A ja jakoś tak złośliwie nigdy nie wpuszczam tesli albo nie zjeżdżam im na wąskiej drodze, może jestem po prostu złośliwym kutasem, ale daje mi to dużo radości. W sumie im większy suv, to robię podobnie (łącznie ze stawaniem blisko na parkingu), ale małe autka zazwyczaj wpuszczam i z kulturką. Ponieważ jestem beemiarzem, to moje zachowanie pewnie jest odbierane jako zwykłe buractwo, zamiast protest przeciwko tym ebanym waleniom :(
A ja jakoś tak złośliwie nigdy nie wpuszczam tesli albo nie zjeżdżam im na wąskiej drodze, może jestem po prostu złośliwym kutasem, ale daje mi to dużo radości.
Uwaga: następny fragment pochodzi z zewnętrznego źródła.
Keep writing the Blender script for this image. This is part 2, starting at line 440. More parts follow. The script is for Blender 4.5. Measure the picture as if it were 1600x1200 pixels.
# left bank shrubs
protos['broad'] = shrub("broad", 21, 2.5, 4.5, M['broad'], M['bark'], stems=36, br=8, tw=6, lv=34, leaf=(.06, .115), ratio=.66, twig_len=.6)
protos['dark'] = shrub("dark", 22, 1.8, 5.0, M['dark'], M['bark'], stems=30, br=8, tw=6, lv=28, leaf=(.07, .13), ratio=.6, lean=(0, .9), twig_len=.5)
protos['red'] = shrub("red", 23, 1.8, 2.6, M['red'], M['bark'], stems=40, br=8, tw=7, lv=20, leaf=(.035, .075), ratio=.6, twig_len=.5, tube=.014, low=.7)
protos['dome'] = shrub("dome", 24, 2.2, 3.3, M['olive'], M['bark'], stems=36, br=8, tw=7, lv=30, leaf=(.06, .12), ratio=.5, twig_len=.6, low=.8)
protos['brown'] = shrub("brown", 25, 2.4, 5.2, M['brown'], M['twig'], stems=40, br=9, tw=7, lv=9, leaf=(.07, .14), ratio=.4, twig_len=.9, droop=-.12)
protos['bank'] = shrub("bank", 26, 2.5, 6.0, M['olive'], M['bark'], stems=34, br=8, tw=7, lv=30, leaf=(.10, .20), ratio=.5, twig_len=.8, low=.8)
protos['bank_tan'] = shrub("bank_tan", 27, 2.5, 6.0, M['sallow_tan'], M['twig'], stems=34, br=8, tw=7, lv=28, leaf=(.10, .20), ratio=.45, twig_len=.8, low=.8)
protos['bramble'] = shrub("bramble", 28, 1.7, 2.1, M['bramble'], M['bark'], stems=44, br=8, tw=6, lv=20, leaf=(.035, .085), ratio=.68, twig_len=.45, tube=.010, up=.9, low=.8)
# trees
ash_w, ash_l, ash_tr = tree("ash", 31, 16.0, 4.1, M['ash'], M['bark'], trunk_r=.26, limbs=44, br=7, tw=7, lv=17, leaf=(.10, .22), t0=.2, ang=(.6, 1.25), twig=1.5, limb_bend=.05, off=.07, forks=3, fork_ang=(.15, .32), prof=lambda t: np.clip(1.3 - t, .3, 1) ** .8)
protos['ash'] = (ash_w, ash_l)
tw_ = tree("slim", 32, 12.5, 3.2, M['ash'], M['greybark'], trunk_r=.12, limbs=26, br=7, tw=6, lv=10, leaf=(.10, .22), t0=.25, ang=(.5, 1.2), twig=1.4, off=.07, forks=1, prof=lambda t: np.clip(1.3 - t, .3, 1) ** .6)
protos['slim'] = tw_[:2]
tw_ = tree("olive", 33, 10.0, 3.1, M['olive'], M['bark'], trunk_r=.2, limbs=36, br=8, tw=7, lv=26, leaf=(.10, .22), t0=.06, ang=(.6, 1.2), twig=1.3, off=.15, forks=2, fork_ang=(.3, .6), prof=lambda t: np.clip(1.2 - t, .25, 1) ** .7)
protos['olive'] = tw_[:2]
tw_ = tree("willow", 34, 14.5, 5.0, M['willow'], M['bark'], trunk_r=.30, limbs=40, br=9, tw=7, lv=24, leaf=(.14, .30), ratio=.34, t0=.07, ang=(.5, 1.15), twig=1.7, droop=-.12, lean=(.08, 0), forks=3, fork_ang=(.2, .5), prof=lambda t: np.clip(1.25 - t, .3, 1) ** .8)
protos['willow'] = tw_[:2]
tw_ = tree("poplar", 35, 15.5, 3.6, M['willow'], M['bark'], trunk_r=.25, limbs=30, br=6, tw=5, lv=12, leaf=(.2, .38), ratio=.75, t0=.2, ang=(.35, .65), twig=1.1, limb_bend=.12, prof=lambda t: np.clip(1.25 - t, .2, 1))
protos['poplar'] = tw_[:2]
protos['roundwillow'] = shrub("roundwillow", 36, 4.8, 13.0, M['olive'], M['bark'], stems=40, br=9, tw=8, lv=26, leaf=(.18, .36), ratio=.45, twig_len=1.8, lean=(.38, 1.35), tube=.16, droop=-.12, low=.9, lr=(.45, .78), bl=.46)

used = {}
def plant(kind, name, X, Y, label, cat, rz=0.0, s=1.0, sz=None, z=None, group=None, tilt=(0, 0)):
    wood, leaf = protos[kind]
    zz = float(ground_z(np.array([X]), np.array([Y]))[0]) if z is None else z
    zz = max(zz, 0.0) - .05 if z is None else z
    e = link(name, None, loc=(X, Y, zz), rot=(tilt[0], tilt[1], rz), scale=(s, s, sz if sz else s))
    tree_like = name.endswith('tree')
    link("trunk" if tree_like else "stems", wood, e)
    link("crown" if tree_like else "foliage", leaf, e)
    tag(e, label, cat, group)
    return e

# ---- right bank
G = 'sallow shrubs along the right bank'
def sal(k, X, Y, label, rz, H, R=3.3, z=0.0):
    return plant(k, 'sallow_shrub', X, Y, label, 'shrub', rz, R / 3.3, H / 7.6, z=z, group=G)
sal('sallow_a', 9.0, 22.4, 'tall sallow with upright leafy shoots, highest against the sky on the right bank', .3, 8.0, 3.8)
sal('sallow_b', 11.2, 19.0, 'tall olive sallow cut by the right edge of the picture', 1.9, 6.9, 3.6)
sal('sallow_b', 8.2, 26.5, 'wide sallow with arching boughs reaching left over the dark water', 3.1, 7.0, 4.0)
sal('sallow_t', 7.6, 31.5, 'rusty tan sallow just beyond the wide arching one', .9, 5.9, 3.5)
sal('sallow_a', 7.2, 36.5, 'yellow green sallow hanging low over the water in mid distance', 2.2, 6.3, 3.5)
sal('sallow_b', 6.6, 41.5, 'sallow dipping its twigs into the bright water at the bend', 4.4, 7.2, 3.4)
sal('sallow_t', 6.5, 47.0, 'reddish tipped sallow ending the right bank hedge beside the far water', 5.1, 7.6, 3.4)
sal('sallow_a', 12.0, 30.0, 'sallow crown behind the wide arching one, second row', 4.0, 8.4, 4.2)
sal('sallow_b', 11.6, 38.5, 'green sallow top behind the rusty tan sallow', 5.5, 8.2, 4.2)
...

W sumie im większy suv, to robię podobnie (łącznie ze stawaniem blisko na parkingu), ale małe autka zazwyczaj wpuszczam i z kulturką. Ponieważ jestem beemiarzem, to moje zachowanie pewnie jest odbierane jako zwykłe buractwo, zamiast protest przeciwko tym ebanym waleniom :(
Ja nie wpuszczam z podporządkowanych dróg (robię/nie robię innych autkowych rzeczy) drogich aut.